200 milyonluk bir nüfus.

Pakistan halkı, Türk-Babür İmparatorluğu bakiyesidir.

Sakın bunu unutmayın.

Bayrağındaki ay-yıldız sebepsiz değildir.

Üç ülkeyi koy yan yana.

370 milyonluk bir kütle.

Rusya’dan daha kalabalık.

Amerika’dan daha kalabalık.

Bunları tek bayrak altında bir araya getiremezsin.

Ancak, bir ümmet bayrağı altında getirebilirsin.

Tek engeli, çağdışı mezhep taassubu.

Aslında onu da yıkmanın yolları varda,

Bizde de çağdışı laiklik dini var.

Evet,

Benim ülkemde laiklik bir dindir maalesef.
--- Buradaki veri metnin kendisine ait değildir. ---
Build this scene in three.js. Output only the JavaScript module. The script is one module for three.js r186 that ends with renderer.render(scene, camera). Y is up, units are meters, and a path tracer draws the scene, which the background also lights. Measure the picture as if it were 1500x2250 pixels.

Allah’ı olmayan, Peygamberi olmayan bir din.

Sırf bu dayanışmayı engellemek için icad edilen uydurma bir din.

Bir zamanlar, “sınırlarımızın dışında Türk var” demek, vatana ihanet suçuydu.

Bu iddiada bulunanların tırnakları söküldü.

Sizin bundan haberiniz var mı?

Yahu,

Şu komediye bakar mısınız?

20 milyon kilometre kare toprak elinizden koparılıp, alınmış,

Size çorak Anadolu yaylası bırakılmış,

Bu çorak topraklarla yıllardır övünür dururuz.

Bunun için bize bayram bile yaptırdılar.

Aziz milletim,

Kıymetli dostlarım!

Uygur Türkleri meselesi, son yıllarda ısıtılıp ısıtılıp, önümüze konuyor.

Bu bir oyundur.

Türkiye’yi köşeye sıkıştırma oyunu.

Size yeminle söylüyorum ki,

Bu işin arkasında da fetö vardır.

Onunda arkasında İsrail ve Amerika vardır.

Bütün İsrail medyası, Uygur Türklerini işliyor.

Yahudi,  Müslüman Uygur Türk’ünü çok mu seviyor?

Amerika kaşıyor Uygur Türkleri meselesini.

Amerika, Müslüman Uygur’u günahı kadar sever mi?

Bunların hainane niyeti belli.

Cumhur İttifakını köşeye sıkıştırmak.

Birde Çin’i karıştırmak.

Ne olur,

Ne olur,

Emperyalizmin oyununa gelmeyelim.

Gün gelecek,

Tıpkı Kuzey Azerbaycan’da olduğu gibi,

Kuzey Kıbrıs’ta olduğu gibi,

Uygur Türklerine de sahip çıkacağız.

O günler yakındır.

Yeter ki,

Dimyat’a pirince giderken,  evdeki bulgurdan olmayalım.